I finished my graduate study and returned to live with my parents but it has been fraught with conflict. They want to interfere with my decisions, big and small, from whether or not to cut my hair to my future career. I recently traveled to another city for work (business trip), however, during a recent phone call my mother made it clear that she despises the work I love, wants me to do what she wants me to do, doesn't want me to move, insults me for looking ugly (in fact, when I see my friends they often say I haven't changed, haven't aged, or that I have become more cheerful). When I speak in a rational tone about my motivations and the causes and consequences of events, the response is "Why don't you do a different kind of work?" our conversations tend to become more uncontrollable. I would get impatient and start criticizing her stereotypical and narrow-minded values. I struggled with this because I didn't want my mostly happy day to end with a bad family conversation.
It is exhausting to be around them, and I rarely get their understanding and support. In my memories of growing up, my family was like a shadow that formed a wound in my personality and life, and I didn't know how to deal with that part and the hard feelings it gave me.
Asked by Bella
Answered
11/21/2022

Hi there,

I am sorry that you are in this difficult time of your life. I cannot imagine how hard it must be to constantly feel at odds with your parents. As human beings we want our parents to be proud of us and to support us in our life. It sounds like your parents have a very black and white view of what they hoped you would be in your adult years. It also sounds like they expected you to act and look a certain way from a very young age. This could be why you feel shadowed as a child. You were not allowed to be who you wanted and that in turn dimmed your light. As we get older it is natural, and appropriate for us to be able to make decisions without our parents input. At this point in your life it is not acceptable for them to be so rigid and demanding of what you should or shouldn't do.
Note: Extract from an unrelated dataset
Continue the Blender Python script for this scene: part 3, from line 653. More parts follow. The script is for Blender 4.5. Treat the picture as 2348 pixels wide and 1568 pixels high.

The hard part is going to be setting boundaries with them going forward. This will be difficult because it appears that is not something that they would like, or that you are accustomed to doing. Setting boundaries is important in our lives with all people we allow close to us. Boundaries are simply "what's ok, and what's not ok." For you. In your life. There is a good book by Brene' Brown titled "atlas of the heart" that may be a good read for you.

Going forward I would suggest that you tell your parents very clearly how you wish to live. What you wish to do to for a career. How you wish to look. And let them know you love and respect their opinion, but that at this age in your life you are asking for them to love, respect, and support your decisions. Not to constantly put you down, or cast negative judgement on you. Let them know that you will have to limit contact with them if they continue to choose not to respect you. Each time they cross a boundary it will be important for you to remind them of your wishes.